Il sistema delle Denominazioni di Origine dei vini che per molti anni ha svolto un ruolo significativo per definire livelli accettabili di qualità e riconoscibilità, mostra già da qualche tempo debolezze preoccupanti.
I processi di globalizzazione stanno determinando grandi cambiamenti nelle abitudini di vita e nei gusti delle persone, anche in riferimento al rapporto con il vino.
Oggi, per il largo consumo, al centro dell’attenzione non si pongono più i valori della identità e della riconoscibilità, ma quelli della più ampia fruibilità, adatta a soddisfare le esigenze di grandi masse di consumatori orientate, semmai, dalle mode ciclicamente create e contraddette dai “guru” della comunicazione.
L’affannosa rincorsa degli umori del mercato si rivela, alla lunga, insostenibile.
In viticoltura il tempo scorre lento e nessuno può modificarlo per adattarlo alle supposte preferenze del cliente.
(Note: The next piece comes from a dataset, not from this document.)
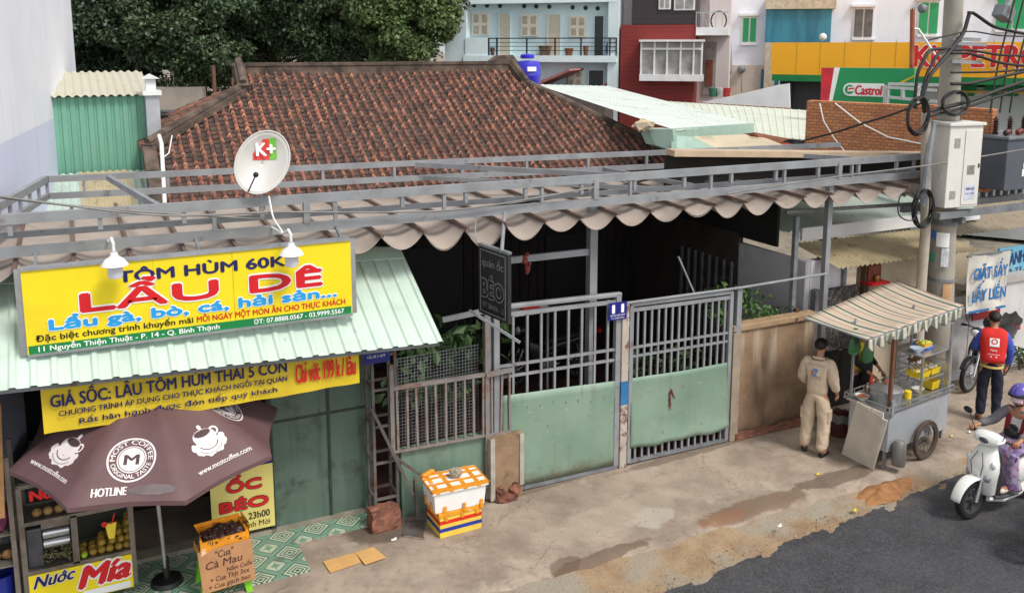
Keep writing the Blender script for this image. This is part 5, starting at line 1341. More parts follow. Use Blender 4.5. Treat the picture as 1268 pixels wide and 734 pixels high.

Le mode sorgono e passano mentre la scelta di impiantare vitigni che le assecondino sarà sempre inadeguata alla velocità dei cambiamenti.
Tali insormontabili contraddizioni dimostrano l’assurdità dell’utilizzo delle leggi di mercato come unico orientamento in viticoltura ed enologia.
La viticoltura che si pretende “di qualità”, liberata dai condizionamenti del mercato, necessita, tuttavia di riferimenti forti che la rendano capace di farsi riconoscere e di affermarsi.
Il sistema delle denominazioni non garantisce tutto ciò perché non è in grado di definire attendibili criteri di qualità e riconoscibilità.
La “zonazione” tenta di definire quei criteri e quei valori che la “denominazione”, così come oggi concepita, non esprime. Criteri e valori legati alle diversità ed alle peculiarità della geologia, del suolo, del clima e dell’ambiente in generale, flora e fauna comprese.
Lo studio e l’approfondimento di queste diversità offrirebbe al viticoltore “vero” la grande occasione per delineare in modo chiaro il carattere e lo stile del prodotto scaturito dal proprio lavoro.
Il vino di “terroir” racconta il sentimento della propria identità, libera l’uomo dal disaggio della propria “minorità autoinflitta” che nasce dalla visione di una realtà appiattita ed indistinta.
Non appaia inappropriato il riferimento a Kant che scrive: «il costrutto universale, grazie alla sua immensa grandezza, indefinita diversità e bellezza, porta ad un muto stupore».
Desideriamo che l’amante “colto” del vino, rivolgendo attenzione e sentimento a questa complessità, possa avvicinarsi a quella nobile sensazione di stupore di cui parla Kant.
Noi, artefici dei nostri vini, siamo più che semplici produttori e venditori di qualche bottiglia. Siamo (vogliamo essere) quelli che contribuiscono a creare, coltivare e mantenere vivo questo paesaggio culturale.